I grew up in the Midwest, where my grandmother had a wheat farm, before moving to New Jersey to live on a fifteen-acre mini farm. My husband and I raised two boys on the farm. Together, we tended beehives, grew organic herbs and vegetables, and kept chickens, goats and a gentle sheep named Curly.

We also planted a row of blueberry bushes. In the spring, the boys and I made rhubarb and blueberry tarts from the bounty of our own garden.

Upon touring Elizabeth Coleman White’s home and farm in southern New Jersey, I “fell in love” with Elizabeth’s story, and the young Miss Lizzie’s drive to tame the wild huckleberry.

I began teaching a children’s workshop called “Muncha Buncha Blueberries” at the annual Whitesbog Blueberry Festival, where tours are given of Elizabeth’s original home. I began learning all I could about and Elizabeth’s life and the historic Village of Whitesbog.

Those first blueberry years are a joyous memory,” Elizabeth Coleman White said of her dream to create the first crops of plump, delicious blueberries from the wild huckleberries found growing in the woods around her family’s cranberry farm.

That is exactly how I might describe the many months I spent researching and writing the story of Elizabeth’s life. I have often used Elizabeth’s determination as a guide to my own desire to share her history with others.

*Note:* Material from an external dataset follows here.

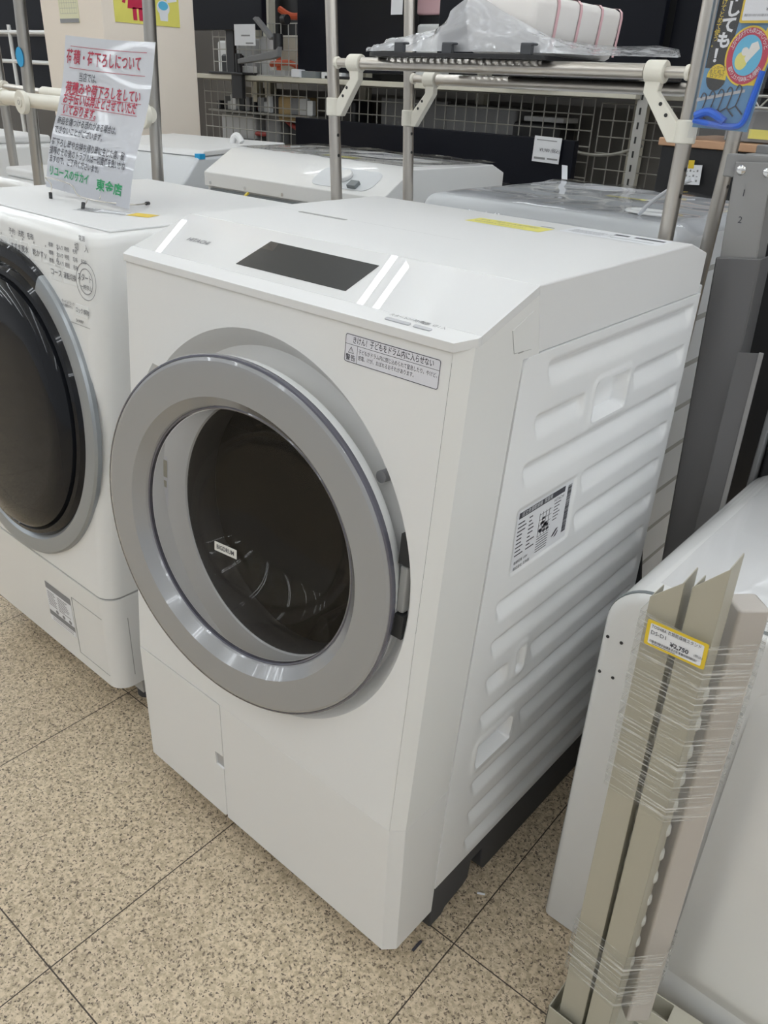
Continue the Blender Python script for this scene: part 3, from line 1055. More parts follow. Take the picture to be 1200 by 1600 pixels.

“Father…taught me to stand with my back to the sun, and look in my own shadow to get the best light in which to see and admire the developing buds and berries.”
— Elizabeth Coleman White

Elizabeth followed her dream throughout her life, and lived to be 83 years old!

Question for you! What dream or dreams do you have… Take a few minutes and write down your dream(s). Now write down the steps you might take to achieve your goals. Which part of working on your dream will be the most “fun,” do you think?